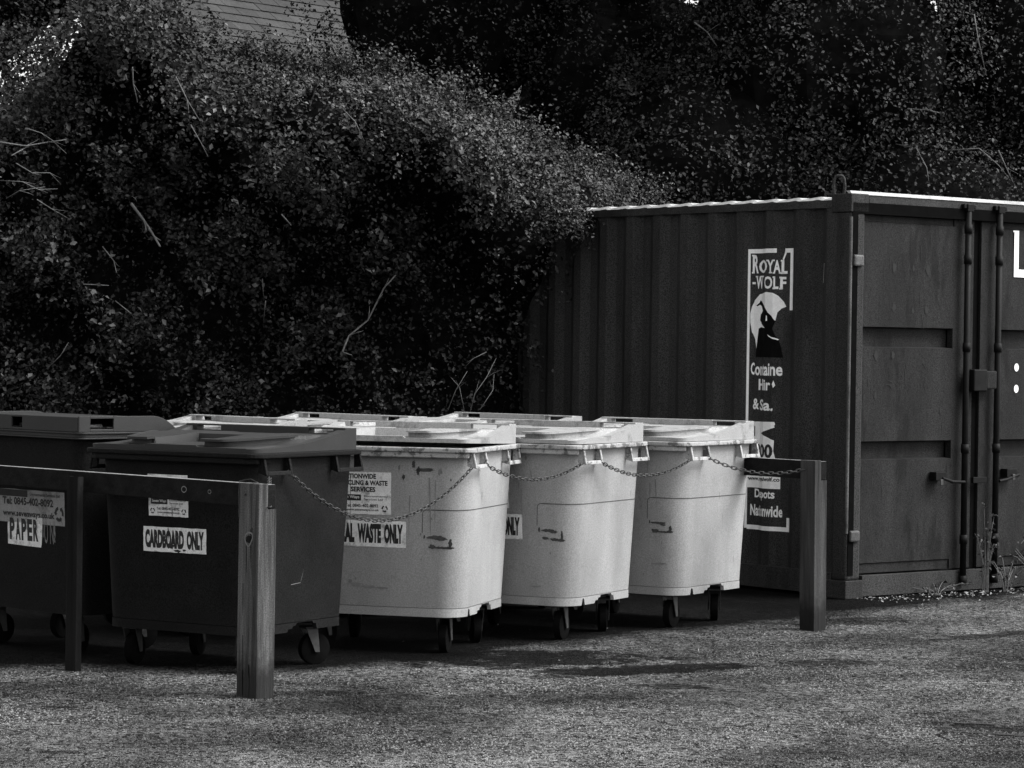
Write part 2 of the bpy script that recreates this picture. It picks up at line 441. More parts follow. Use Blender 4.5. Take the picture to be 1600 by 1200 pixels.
def make_body(parent, mat, hs=1.0):
    mb = MB(); zs = [0.232, 0.236, 0.30, 0.45, 0.60, 0.736, 0.740, 0.744, 0.90, 1.0, 1.045]
    rings = []
    for z in zs:
        w, d = body_wd(z)
        if z in (0.232,): w -= 0.012; d -= 0.012
        rings.append([(x, y + YC, z) for x, y in rr_outline(w, d, RF, RB)])
    n = len(rings[0])
    vs = [p for r in rings for p in r]; fs = []
    for i in range(len(zs) - 1):
        for k in range(n):
            l = (k + 1) % n; fs.append((i * n + k, i * n + l, (i + 1) * n + l, (i + 1) * n + k))
    fs.append(tuple(range(n - 1, -1, -1)))
    mb.add(vs, fs)
    # inside: an inner wall down to a false floor so the ajar lid shows a dark interior
    w, d = body_wd(1.045); inn = [(x, y + YC) for x, y in rr_outline(w - 0.03, d - 0.03, RF, RB)]
    b = len(mb.v); mb.v += [(x, y, 1.045) for x, y in inn] + [(x, y, 0.9) for x, y in inn]
    for k in range(n):
        l = (k + 1) % n
        mb.f.append(((len(zs) - 1) * n + k, (len(zs) - 1) * n + l, b + l, b + k)); mb.f.append((b + k, b + l, b + n + l, b + n + k))
    mb.f.append(tuple(b + n + k for k in range(n)))
    o = mb.build('body', mat, parent); smooth_by_angle(o, 0.5)
    return o

def make_skirt(parent, mat):
    w, d = body_wd(0.21)
    out = [(x, y + YC) for x, y in rr_outline(w + 0.004, d + 0.004, RF, RB, 8)]; n = len(out)
    # resample the outline finely and give it a lower edge with notches on the sides
    P = []
    for i in range(n):
        a, b = out[i], out[(i + 1) % n]; L = math.dist(a, b); m = max(1, int(L / 0.01))
        for k in range(m): P.append((a[0] + (b[0] - a[0]) * k / m, a[1] + (b[1] - a[1]) * k / m))
    def low(x, y):
        if abs(x) < w / 2 - 0.03: return 0.190
        if -0.235 < y < -0.20: return 0.229 - 0.012 * abs(y + 0.2175) / 0.0175
        if -0.07 < y < -0.03: return 0.205
        if -0.03 <= y < 0.0: return 0.218
        if 0.0 <= y < 0.14: return 0.231
        if 0.14 <= y < 0.17: return 0.218
        return 0.190
    mb = MB(); m = len(P); cen = 0.96
    vs = [(x, y, 0.2335) for x, y in P] + [(x, y, low(x, y)) for x, y in P] + [(x * cen, y * cen, low(x, y)) for x, y in P] + [(x * cen, y * cen, 0.2335) for x, y in P]
    fs = []
    for k in range(m):
        l = (k + 1) % m
        for j in range(3): fs.append((j * m + k, j * m + l, (j + 1) * m + l, (j + 1) * m + k))
    mb.add(vs, fs)
    o = mb.build('skirt', mat, parent); smooth_by_angle(o, 0.7); return o

def make_rim(parent, mat):
    """collar round the top: a full ledge, plus a deeper apron along the front"""
    mb = MB(); n = None
    w, d = body_wd(1.03)
    for (ow, od, rf, z0, z1, front) in ((BW, BD, 0.075, 1.036, 1.060, False), (BW - 0.018, BD - 0.018, 0.07, 1.008, 1.0355, True)):
        outer = rr_outline(ow, od, rf, 0.02, 6); inner = [(x, y + YC) for x, y in rr_outline(w - 0.004, d - 0.004, RF, RB, 6)]
        n = len(outer)
        if not front:
            vs = [(x, y, z0) for x, y in outer] + [(x, y, z1) for x, y in outer] + [(x, y, z1) for x, y in inner] + [(x, y, z0) for x, y in inner]
            fs = []
            for k in range(n):
                l = (k + 1) % n
                for j in range(4): fs.append((j * n + k, j * n + l, ((j + 1) % 4) * n + l, ((j + 1) % 4) * n + k))
            mb.add(vs, fs)
        else:
            poly = [(-ow / 2 + 0.075, -od / 2), (ow / 2 - 0.075, -od / 2), (ow / 2 - 0.02, -od / 2 + 0.04), (ow / 2 - 0.03, -0.28), (-ow / 2 + 0.03, -0.28), (-ow / 2 + 0.02, -od / 2 + 0.04)]
            mb.prism(poly, z0, z1)
    o = mb.build('rim', mat, parent, bevel=0.006)
    return o

def make_bracket(parent, mat, side, y0, y1):
    """open lifting bracket under the rim: a U frame outboard of the wall, tied back by two webs"""
    mb = MB(); zt, zb = 1.0355, 0.955; xo = 0.515; sl = 0.018; t = 0.017; dp = 0.012
    def P(x, y, z): return (side * x, y, z)
    def bar(ya, yb, za, zc):   # in the slanted outer plane
        xa = xo + sl * (zt - za) / (zt - zb); xc = xo + sl * (zt - zc) / (zt - zb)
        mb.hexa([P(xa - dp, ya, za), P(xa, ya, za), P(xa, yb, za), P(xa - dp, yb, za)], [P(xc - dp, ya, zc), P(xc, ya, zc), P(xc, yb, zc), P(xc - dp, yb, zc)])
    bar(y0, y0 + t, zb, zt); bar(y1 - t, y1, zb, zt); bar(y0 + t, y1 - t, zb, zb + 0.020)
    for y in (y0, y1 - t):
        w = body_wd(0.99)[0] / 2 - 0.004
        mb.hexa([P(w, y + .001, zb + .012), P(xo + sl - dp - .001, y + .001, zb + .002), P(xo + sl - dp - .001, y + t - .001, zb + .002), P(w, y + t - .001, zb + .012)],
                [P(w, y + .001, zt - .0005), P(xo - dp - .001, y + .001, zt - .0005), P(xo - dp - .001, y + t - .001, zt - .0005), P(w, y + t - .001, zt - .0005)])
    w2 = body_wd(0.99)[0] / 2
    return mb.build('lifting_bracket', mat, parent, bevel=0.003)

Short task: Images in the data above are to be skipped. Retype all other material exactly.

Written solution:
Write part 2 of the bpy script that recreates this picture. It picks up at line 441. More parts follow. Use Blender 4.5. Take the picture to be 1600 by 1200 pixels.
def make_body(parent, mat, hs=1.0):
    mb = MB(); zs = [0.232, 0.236, 0.30, 0.45, 0.60, 0.736, 0.740, 0.744, 0.90, 1.0, 1.045]
    rings = []
    for z in zs:
        w, d = body_wd(z)
        if z in (0.232,): w -= 0.012; d -= 0.012
        rings.append([(x, y + YC, z) for x, y in rr_outline(w, d, RF, RB)])
    n = len(rings[0])
    vs = [p for r in rings for p in r]; fs = []
    for i in range(len(zs) - 1):
        for k in range(n):
            l = (k + 1) % n; fs.append((i * n + k, i * n + l, (i + 1) * n + l, (i + 1) * n + k))
    fs.append(tuple(range(n - 1, -1, -1)))
    mb.add(vs, fs)
    # inside: an inner wall down to a false floor so the ajar lid shows a dark interior
    w, d = body_wd(1.045); inn = [(x, y + YC) for x, y in rr_outline(w - 0.03, d - 0.03, RF, RB)]
    b = len(mb.v); mb.v += [(x, y, 1.045) for x, y in inn] + [(x, y, 0.9) for x, y in inn]
    for k in range(n):
        l = (k + 1) % n
        mb.f.append(((len(zs) - 1) * n + k, (len(zs) - 1) * n + l, b + l, b + k)); mb.f.append((b + k, b + l, b + n + l, b + n + k))
    mb.f.append(tuple(b + n + k for k in range(n)))
    o = mb.build('body', mat, parent); smooth_by_angle(o, 0.5)
    return o

def make_skirt(parent, mat):
    w, d = body_wd(0.21)
    out = [(x, y + YC) for x, y in rr_outline(w + 0.004, d + 0.004, RF, RB, 8)]; n = len(out)
    # resample the outline finely and give it a lower edge with notches on the sides
    P = []
    for i in range(n):
        a, b = out[i], out[(i + 1) % n]; L = math.dist(a, b); m = max(1, int(L / 0.01))
        for k in range(m): P.append((a[0] + (b[0] - a[0]) * k / m, a[1] + (b[1] - a[1]) * k / m))
    def low(x, y):
        if abs(x) < w / 2 - 0.03: return 0.190
        if -0.235 < y < -0.20: return 0.229 - 0.012 * abs(y + 0.2175) / 0.0175
        if -0.07 < y < -0.03: return 0.205
        if -0.03 <= y < 0.0: return 0.218
        if 0.0 <= y < 0.14: return 0.231
        if 0.14 <= y < 0.17: return 0.218
        return 0.190
    mb = MB(); m = len(P); cen = 0.96
    vs = [(x, y, 0.2335) for x, y in P] + [(x, y, low(x, y)) for x, y in P] + [(x * cen, y * cen, low(x, y)) for x, y in P] + [(x * cen, y * cen, 0.2335) for x, y in P]
    fs = []
    for k in range(m):
        l = (k + 1) % m
        for j in range(3): fs.append((j * m + k, j * m + l, (j + 1) * m + l, (j + 1) * m + k))
    mb.add(vs, fs)
    o = mb.build('skirt', mat, parent); smooth_by_angle(o, 0.7); return o

def make_rim(parent, mat):
    """collar round the top: a full ledge, plus a deeper apron along the front"""
    mb = MB(); n = None
    w, d = body_wd(1.03)
    for (ow, od, rf, z0, z1, front) in ((BW, BD, 0.075, 1.036, 1.060, False), (BW - 0.018, BD - 0.018, 0.07, 1.008, 1.0355, True)):
        outer = rr_outline(ow, od, rf, 0.02, 6); inner = [(x, y + YC) for x, y in rr_outline(w - 0.004, d - 0.004, RF, RB, 6)]
        n = len(outer)
        if not front:
            vs = [(x, y, z0) for x, y in outer] + [(x, y, z1) for x, y in outer] + [(x, y, z1) for x, y in inner] + [(x, y, z0) for x, y in inner]
            fs = []
            for k in range(n):
                l = (k + 1) % n
                for j in range(4): fs.append((j * n + k, j * n + l, ((j + 1) % 4) * n + l, ((j + 1) % 4) * n + k))
            mb.add(vs, fs)
        else:
            poly = [(-ow / 2 + 0.075, -od / 2), (ow / 2 - 0.075, -od / 2), (ow / 2 - 0.02, -od / 2 + 0.04), (ow / 2 - 0.03, -0.28), (-ow / 2 + 0.03, -0.28), (-ow / 2 + 0.02, -od / 2 + 0.04)]
            mb.prism(poly, z0, z1)
    o = mb.build('rim', mat, parent, bevel=0.006)
    return o

def make_bracket(parent, mat, side, y0, y1):
    """open lifting bracket under the rim: a U frame outboard of the wall, tied back by two webs"""
    mb = MB(); zt, zb = 1.0355, 0.955; xo = 0.515; sl = 0.018; t = 0.017; dp = 0.012
    def P(x, y, z): return (side * x, y, z)
    def bar(ya, yb, za, zc):   # in the slanted outer plane
        xa = xo + sl * (zt - za) / (zt - zb); xc = xo + sl * (zt - zc) / (zt - zb)
        mb.hexa([P(xa - dp, ya, za), P(xa, ya, za), P(xa, yb, za), P(xa - dp, yb, za)], [P(xc - dp, ya, zc), P(xc, ya, zc), P(xc, yb, zc), P(xc - dp, yb, zc)])
    bar(y0, y0 + t, zb, zt); bar(y1 - t, y1, zb, zt); bar(y0 + t, y1 - t, zb, zb + 0.020)
    for y in (y0, y1 - t):
        w = body_wd(0.99)[0] / 2 - 0.004
        mb.hexa([P(w, y + .001, zb + .012), P(xo + sl - dp - .001, y + .001, zb + .002), P(xo + sl - dp - .001, y + t - .001, zb + .002), P(w, y + t - .001, zb + .012)],
                [P(w, y + .001, zt - .0005), P(xo - dp - .001, y + .001, zt - .0005), P(xo - dp - .001, y + t - .001, zt - .0005), P(w, y + t - .001, zt - .0005)])
    w2 = body_wd(0.99)[0] / 2
    return mb.build('lifting_bracket', mat, parent, bevel=0.003)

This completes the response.